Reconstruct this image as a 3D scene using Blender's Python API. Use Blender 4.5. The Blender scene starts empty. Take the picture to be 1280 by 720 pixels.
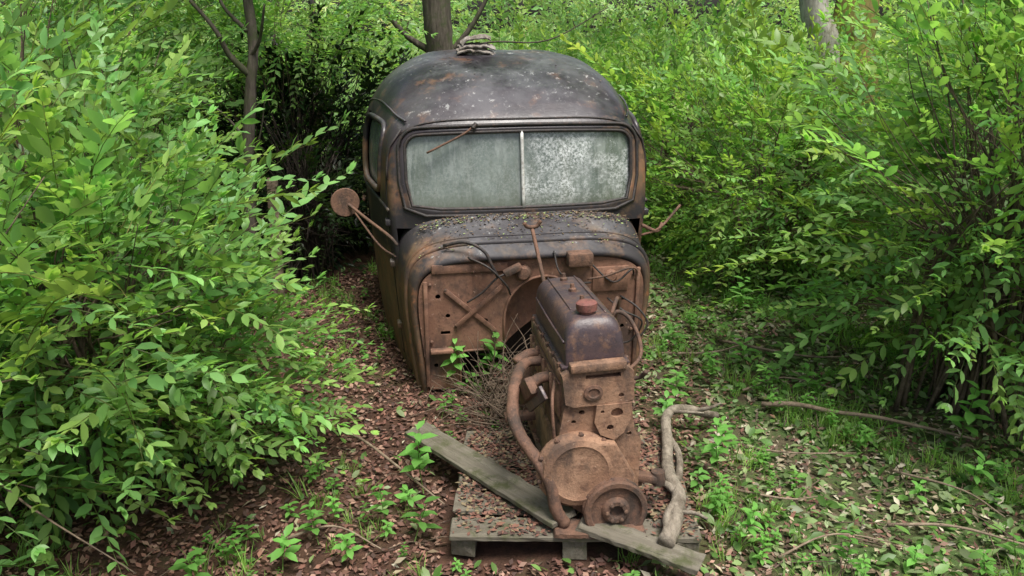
import bpy, bmesh, math, random
import numpy as np
from mathutils import Vector, Matrix, Euler
random.seed(7); RS=np.random.RandomState(11)
sc=bpy.context.scene
R=math.radians
# ------------------------------------------------------------------ materials
class NT:
    def __init__(s,name):
        s.m=bpy.data.materials.new(name); s.m.use_nodes=True
        s.t=s.m.node_tree; s.t.nodes.clear()
        s.out=s.t.nodes.new('ShaderNodeOutputMaterial')
        s.tc=s.t.nodes.new('ShaderNodeTexCoord')
    def n(s,typ,**kw):
        nd=s.t.nodes.new(typ)
        for k,v in kw.items():
            if hasattr(nd,k) and k not in nd.inputs: setattr(nd,k,v)
            else: s.set(nd,k,v)
        return nd
    def set(s,nd,k,v):
        if isinstance(v,bpy.types.NodeSocket): s.t.links.new(v,nd.inputs[k])
        else:
            if isinstance(v,tuple) and len(v)==3 and nd.inputs[k].type=='RGBA': v=v+(1,)
            nd.inputs[k].default_value=v
    def co(s,scale=(1,1,1)):
        mp=s.t.nodes.new('ShaderNodeMapping'); s.t.links.new(s.tc.outputs['Object'],mp.inputs[0]); mp.inputs['Scale'].default_value=scale
        return mp.outputs[0]
    def noise(s,sc,det=6,rough=.6,scale=(1,1,1),lo=.4,hi=.6):
        nz=s.n('ShaderNodeTexNoise'); s.t.links.new(s.co(scale),nz.inputs['Vector'])
        nz.inputs['Scale'].default_value=sc; nz.inputs['Detail'].default_value=min(det,5); nz.inputs['Roughness'].default_value=rough
        mr=s.n('ShaderNodeMapRange'); s.t.links.new(nz.outputs[0],mr.inputs[0])
        mr.inputs[1].default_value=lo; mr.inputs[2].default_value=hi
        return mr.outputs[0]
    def raw(s,sc,det=6,rough=.6,scale=(1,1,1)): return s.noise(sc,det,rough,scale,0,1)
    def mix(s,f,a,b,mode='MIX'):
        m=s.t.nodes.new('ShaderNodeMix'); m.data_type='RGBA'; m.blend_type=mode
        for i,v in ((0,f),(6,a),(7,b)):
            if isinstance(v,bpy.types.NodeSocket): s.t.links.new(v,m.inputs[i])
            else:
                if isinstance(v,tuple) and len(v)==3: v=v+(1,)
                m.inputs[i].default_value=v
        return m.outputs[2]
    def math(s,op,a,b=0.0,clamp=False):
        m=s.t.nodes.new('ShaderNodeMath'); m.operation=op; m.use_clamp=clamp
        for i,v in ((0,a),(1,b)):
            if isinstance(v,bpy.types.NodeSocket): s.t.links.new(v,m.inputs[i])
            else: m.inputs[i].default_value=v
        return m.outputs[0]
    def z(s,lo,hi):
        sp=s.n('ShaderNodeSeparateXYZ'); s.t.links.new(s.tc.outputs['Object'],sp.inputs[0])
        mr=s.n('ShaderNodeMapRange'); s.t.links.new(sp.outputs[2],mr.inputs[0]); mr.inputs[1].default_value=lo; mr.inputs[2].default_value=hi
        return mr.outputs[0]
    def pbr(s,col,rough=.6,metal=0,bump=None,bs=.3,bd=.01,spec=.5):
        p=s.n('ShaderNodeBsdfPrincipled')
        s.set(p,'Base Color',col); s.set(p,'Roughness',rough); s.set(p,'Metallic',metal); p.inputs['Specular IOR Level'].default_value=spec
        if bump is not None:
            b=s.n('ShaderNodeBump'); s.t.links.new(bump,b.inputs['Height']); b.inputs['Strength'].default_value=bs; b.inputs['Distance'].default_value=bd
            s.t.links.new(b.outputs[0],p.inputs['Normal'])
        s.t.links.new(p.outputs[0],s.out.inputs[0]); return p

def rust(name,c1,c2,c3,sc=6,rough=.75,spots=None,bs=.5,metal=0.0,grime=None):
    n=NT(name)
    c=n.mix(n.noise(sc,8,.65,lo=.38,hi=.62),c1,c2)
    c=n.mix(n.noise(sc*3.1,8,.7,lo=.5,hi=.68),c,c3)
    c=n.mix(n.noise(sc*14,4,.7,lo=.55,hi=.8),c,tuple(x*.35 for x in c1))
    if grime: c=n.mix(n.noise(sc*.9,7,.7,(1,1,.6),.48,.62),c,grime)
    if spots: c=n.mix(n.noise(sc*6,5,.75,lo=.62,hi=.7),c,spots)
    n.pbr(c,rough,metal,n.raw(sc*9,8,.75),bs,.006); return n.m

def cab_mat(name='cab_paint'):
    n=NT(name)
    paint=n.mix(n.noise(3,8,.6),(.020,.017,.021),(.044,.035,.040))
    paint=n.mix(n.noise(6,8,.7,lo=.57,hi=.70),paint,(.12,.062,.038))
    low=n.mix(n.noise(5,8,.65),(.125,.085,.048),(.22,.115,.064))
    low=n.mix(n.noise(4,8,.7,(1,1,.35),.52,.66),low,(.05,.036,.026))
    low=n.mix(n.noise(16,6,.7,lo=.56,hi=.7),low,(.30,.125,.055))
    zz=n.math('ADD',n.z(.85,1.60),n.math('MULTIPLY',n.math('SUBTRACT',n.raw(3.5,8,.7),.5),1.9))
    zz=n.math('MULTIPLY',n.math('SUBTRACT',zz,.28),4,True)
    c=n.mix(zz,low,paint)
    band=n.math('MULTIPLY',n.z(.54,.68),n.math('SUBTRACT',1.0,n.z(.94,1.04)))
    c=n.mix(n.math('MULTIPLY',band,n.noise(4,8,.7,lo=.32,hi=.50)),c,(.028,.024,.027))
    geo=n.n('ShaderNodeNewGeometry'); sp=n.n('ShaderNodeSeparateXYZ'); n.t.links.new(geo.outputs['Normal'],sp.inputs[0])
    up=n.math('MULTIPLY',n.math('SUBTRACT',sp.outputs[2],.60),2.4,True)
    dust_sheen=n.math('MULTIPLY',up,n.noise(2.2,9,.72,lo=.40,hi=.64))
    c=n.mix(n.math('MULTIPLY',dust_sheen,.62),c,(.20,.20,.21))  # pale grey on upward faces: dust, with sky reflection painted in
    sp2=n.math('MULTIPLY',n.math('MULTIPLY',up,n.noise(24,6,.8,lo=.58,hi=.65)),n.noise(2.4,4,.6,lo=.46,hi=.56))
    c=n.mix(sp2,c,(.46,.47,.46))
    c=n.mix(n.noise(30,5,.8,lo=.67,hi=.72),c,(.24,.21,.17))
    rg=n.math('ADD',.18,n.math('MULTIPLY',n.raw(7,8,.7),.34))
    rg=n.math('ADD',rg,n.math('MULTIPLY',n.math('SUBTRACT',1.0,zz),.30))
    n.pbr(c,rg,0,n.raw(38,8,.7),.22,.006); return n.m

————

* **JOB**: Omitting all images, print the listing exactly.

* **THE OUTPUT**:
Reconstruct this image as a 3D scene using Blender's Python API. Use Blender 4.5. The Blender scene starts empty. Take the picture to be 1280 by 720 pixels.
import bpy, bmesh, math, random
import numpy as np
from mathutils import Vector, Matrix, Euler
random.seed(7); RS=np.random.RandomState(11)
sc=bpy.context.scene
R=math.radians
# ------------------------------------------------------------------ materials
class NT:
    def __init__(s,name):
        s.m=bpy.data.materials.new(name); s.m.use_nodes=True
        s.t=s.m.node_tree; s.t.nodes.clear()
        s.out=s.t.nodes.new('ShaderNodeOutputMaterial')
        s.tc=s.t.nodes.new('ShaderNodeTexCoord')
    def n(s,typ,**kw):
        nd=s.t.nodes.new(typ)
        for k,v in kw.items():
            if hasattr(nd,k) and k not in nd.inputs: setattr(nd,k,v)
            else: s.set(nd,k,v)
        return nd
    def set(s,nd,k,v):
        if isinstance(v,bpy.types.NodeSocket): s.t.links.new(v,nd.inputs[k])
        else:
            if isinstance(v,tuple) and len(v)==3 and nd.inputs[k].type=='RGBA': v=v+(1,)
            nd.inputs[k].default_value=v
    def co(s,scale=(1,1,1)):
        mp=s.t.nodes.new('ShaderNodeMapping'); s.t.links.new(s.tc.outputs['Object'],mp.inputs[0]); mp.inputs['Scale'].default_value=scale
        return mp.outputs[0]
    def noise(s,sc,det=6,rough=.6,scale=(1,1,1),lo=.4,hi=.6):
        nz=s.n('ShaderNodeTexNoise'); s.t.links.new(s.co(scale),nz.inputs['Vector'])
        nz.inputs['Scale'].default_value=sc; nz.inputs['Detail'].default_value=min(det,5); nz.inputs['Roughness'].default_value=rough
        mr=s.n('ShaderNodeMapRange'); s.t.links.new(nz.outputs[0],mr.inputs[0])
        mr.inputs[1].default_value=lo; mr.inputs[2].default_value=hi
        return mr.outputs[0]
    def raw(s,sc,det=6,rough=.6,scale=(1,1,1)): return s.noise(sc,det,rough,scale,0,1)
    def mix(s,f,a,b,mode='MIX'):
        m=s.t.nodes.new('ShaderNodeMix'); m.data_type='RGBA'; m.blend_type=mode
        for i,v in ((0,f),(6,a),(7,b)):
            if isinstance(v,bpy.types.NodeSocket): s.t.links.new(v,m.inputs[i])
            else:
                if isinstance(v,tuple) and len(v)==3: v=v+(1,)
                m.inputs[i].default_value=v
        return m.outputs[2]
    def math(s,op,a,b=0.0,clamp=False):
        m=s.t.nodes.new('ShaderNodeMath'); m.operation=op; m.use_clamp=clamp
        for i,v in ((0,a),(1,b)):
            if isinstance(v,bpy.types.NodeSocket): s.t.links.new(v,m.inputs[i])
            else: m.inputs[i].default_value=v
        return m.outputs[0]
    def z(s,lo,hi):
        sp=s.n('ShaderNodeSeparateXYZ'); s.t.links.new(s.tc.outputs['Object'],sp.inputs[0])
        mr=s.n('ShaderNodeMapRange'); s.t.links.new(sp.outputs[2],mr.inputs[0]); mr.inputs[1].default_value=lo; mr.inputs[2].default_value=hi
        return mr.outputs[0]
    def pbr(s,col,rough=.6,metal=0,bump=None,bs=.3,bd=.01,spec=.5):
        p=s.n('ShaderNodeBsdfPrincipled')
        s.set(p,'Base Color',col); s.set(p,'Roughness',rough); s.set(p,'Metallic',metal); p.inputs['Specular IOR Level'].default_value=spec
        if bump is not None:
            b=s.n('ShaderNodeBump'); s.t.links.new(bump,b.inputs['Height']); b.inputs['Strength'].default_value=bs; b.inputs['Distance'].default_value=bd
            s.t.links.new(b.outputs[0],p.inputs['Normal'])
        s.t.links.new(p.outputs[0],s.out.inputs[0]); return p

def rust(name,c1,c2,c3,sc=6,rough=.75,spots=None,bs=.5,metal=0.0,grime=None):
    n=NT(name)
    c=n.mix(n.noise(sc,8,.65,lo=.38,hi=.62),c1,c2)
    c=n.mix(n.noise(sc*3.1,8,.7,lo=.5,hi=.68),c,c3)
    c=n.mix(n.noise(sc*14,4,.7,lo=.55,hi=.8),c,tuple(x*.35 for x in c1))
    if grime: c=n.mix(n.noise(sc*.9,7,.7,(1,1,.6),.48,.62),c,grime)
    if spots: c=n.mix(n.noise(sc*6,5,.75,lo=.62,hi=.7),c,spots)
    n.pbr(c,rough,metal,n.raw(sc*9,8,.75),bs,.006); return n.m

def cab_mat(name='cab_paint'):
    n=NT(name)
    paint=n.mix(n.noise(3,8,.6),(.020,.017,.021),(.044,.035,.040))
    paint=n.mix(n.noise(6,8,.7,lo=.57,hi=.70),paint,(.12,.062,.038))
    low=n.mix(n.noise(5,8,.65),(.125,.085,.048),(.22,.115,.064))
    low=n.mix(n.noise(4,8,.7,(1,1,.35),.52,.66),low,(.05,.036,.026))
    low=n.mix(n.noise(16,6,.7,lo=.56,hi=.7),low,(.30,.125,.055))
    zz=n.math('ADD',n.z(.85,1.60),n.math('MULTIPLY',n.math('SUBTRACT',n.raw(3.5,8,.7),.5),1.9))
    zz=n.math('MULTIPLY',n.math('SUBTRACT',zz,.28),4,True)
    c=n.mix(zz,low,paint)
    band=n.math('MULTIPLY',n.z(.54,.68),n.math('SUBTRACT',1.0,n.z(.94,1.04)))
    c=n.mix(n.math('MULTIPLY',band,n.noise(4,8,.7,lo=.32,hi=.50)),c,(.028,.024,.027))
    geo=n.n('ShaderNodeNewGeometry'); sp=n.n('ShaderNodeSeparateXYZ'); n.t.links.new(geo.outputs['Normal'],sp.inputs[0])
    up=n.math('MULTIPLY',n.math('SUBTRACT',sp.outputs[2],.60),2.4,True)
    dust_sheen=n.math('MULTIPLY',up,n.noise(2.2,9,.72,lo=.40,hi=.64))
    c=n.mix(n.math('MULTIPLY',dust_sheen,.62),c,(.20,.20,.21))  # pale grey on upward faces: dust, with sky reflection painted in
    sp2=n.math('MULTIPLY',n.math('MULTIPLY',up,n.noise(24,6,.8,lo=.58,hi=.65)),n.noise(2.4,4,.6,lo=.46,hi=.56))
    c=n.mix(sp2,c,(.46,.47,.46))
    c=n.mix(n.noise(30,5,.8,lo=.67,hi=.72),c,(.24,.21,.17))
    rg=n.math('ADD',.18,n.math('MULTIPLY',n.raw(7,8,.7),.34))
    rg=n.math('ADD',rg,n.math('MULTIPLY',n.math('SUBTRACT',1.0,zz),.30))
    n.pbr(c,rg,0,n.raw(38,8,.7),.22,.006); return n.m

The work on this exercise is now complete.